Já a sub-rogação de bem particular ocorre quando o detentor de um bem particular vende esse bem e adquire outro com o produto da venda daquele bem particular e pretende que esse novo bem ostente, igualmente, a condição de bem particular.
Nessa segunda hipótese não haverá, a princípio, necessidade de autorização judicial, conforme veremos adiante.
É importante que tenhamos esses conceitos bem definidos e sedimentados, para que não façamos confusão entre eles. Bens particulares são aqueles que pertencem exclusivamente a um dos cônjuges ou companheiros, em razão do seu título aquisitivo e do regime de bens adotado no matrimônio.
Para que a sub-rogação de bem particular ocorra, deverá constar, na escritura da compra desse novo bem, declaração do comprador de que esse bem está sendo adquirido com recursos exclusivamente seus, oriundos da venda de um bem particular.
Entendo, s.m.j., que essa declaração poderá ser feita unilateralmente ou com a interveniência do cônjuge ou do companheiro, declarando que está ciente e de acordo com a pretendida sub-rogação real.
Na hipótese de haver declaração do cônjuge ou do companheiro, no sentido de concordar com essa transferência de um bem particular para que o outro assim o seja, entendo que, nesse caso, deverá ser averbado, junto à matrícula desse novo bem, tratar-se de bem particular, de acordo com os arts. 167, II, “5”, 172 e 246 § 1º, todos da Lei de Registros Públicos.

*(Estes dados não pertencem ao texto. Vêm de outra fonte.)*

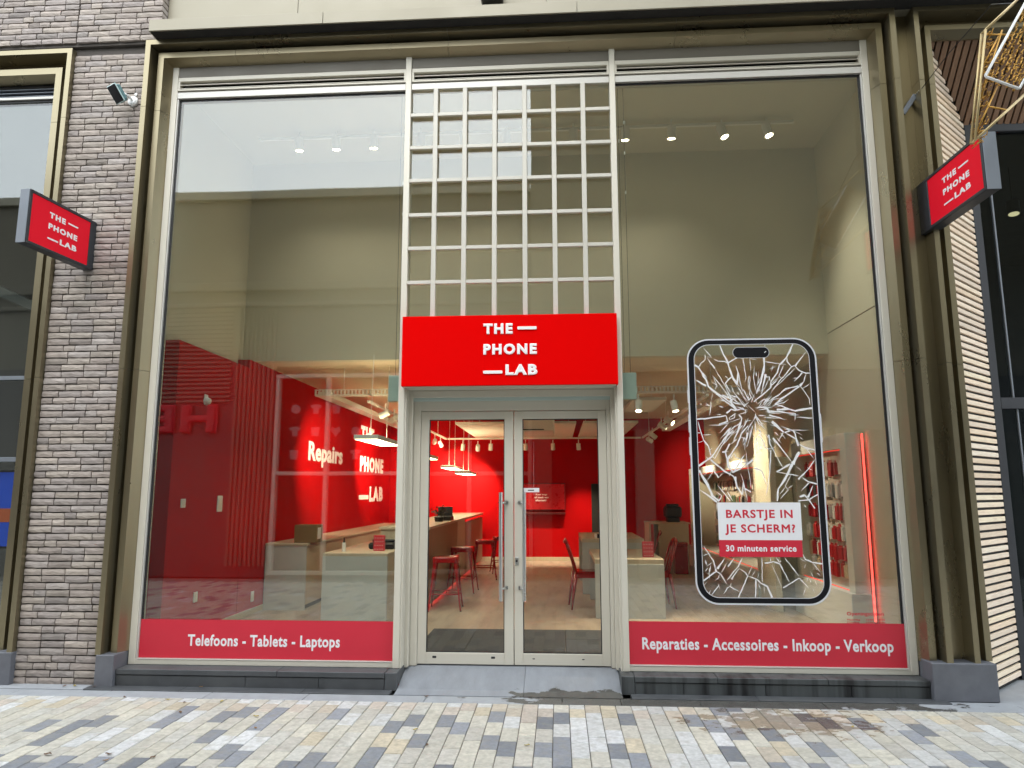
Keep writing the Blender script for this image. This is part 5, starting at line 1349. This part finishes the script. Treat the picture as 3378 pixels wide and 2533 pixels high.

Caso não haja essa anuência ? sendo declaração unilateral do interessado ? entendo não ser possível a pretendida averbação. A não ser que a parte interessada proponha uma ação judicial para suprimento da manifestação de vontade do outro consorte ou companheiro.
No entanto, se houver a concordância da outra parte ? a meu ver, a única que poderia ser prejudicada ? não terá necessidade de comprovação pelo Notário ou pelo Registrador, repito ? não somos detetives ? da origem do bem sub-rogado, se os valores dos bens se equivalem, entre outros questionamentos.
Até porque, quando nos referimos a um bem que esteja sendo sub-rogado, esse bem poderá ser dinheiro, títulos, ações, não necessariamente um bem imóvel.
Sendo essa matéria ? a sub-rogação de bem particular ? inserida no âmbito do direito patrimonial privado, interessa somente às partes envolvidas.
E mais, caso as partes estejam em conluio, com o objetivo de prejudicar terceiros e prestarem declaração falsa, elas responderão por crime de falsidade ideológica, previsto no art. 299, do Código Penal, sendo certo, ainda, que eventuais direitos de terceiros estarão resguardados e poderão ser questionados na via própria.
Vale ressaltar que, para que haja a sub-rogação real de um bem particular em outro, não basta declararmos na escritura que o bem está sendo adquirido com recursos exclusivos do comprador, esses recursos deverão ser exclusivos e provenientes da venda de um bem particular.
COMPRA E VENDA CONJUGADA COM DOAÇÃO MODAL
A compra e venda conjugada com doação modal ocorre quando, por exemplo, o filho adquire determinado bem imóvel, com dinheiro doado pelos pais. Nesse caso, é possível que se imponham ao imóvel que está sendo adquirido as cláusulas protetivas e restritivas, que, como sabemos, não são permitidas, via de regra, nos contratos onerosos.
Aproveito a oportunidade para transcrever a lição de Ademar Fioraneli, Registrador do 7º Ofício do Registro de Imóveis de São Paulo, no artigo denominado, DA COMPRA E VENDA NO REGISTRO IMOBILIÁRIO, pág. 89, in verbis:
“A denominada doação modal, hoje de uso frequente, consiste, para concretização da vontade do doador ou doadores, mediante celebração de um único instrumento público (compra e venda acoplada com doação), na aquisição de um determinado imóvel, em que o numerário utilizado no pagamento do preço é doado quase sempre pelos pais ou avós do adquirente donatário. O negócio é celebrado entre outorgantes vendedores e outorgado comprador, figurando o doador ou doadores da pecúnia como interveniente anuente doador que pode impor ao bem as cláusulas referidas e mesmo a constituição, em seu favor, do usufruto. (Registro de Imóveis – IRIB - Estudos de Direito Registral Imobiliário XXII Encontro de Oficiais de Registro de Imóveis do Brasil – Cuiabá – Mato Grosso/1995) (g.n.)
Registre-se, igualmente, que esse entendimento não é unívoco, sofrendo severas críticas de outro grande Registrador de São Paulo, Sergio Jacomino, no seu trabalho “Doação Modal e Imposição de Cláusulas Restritivas”[8].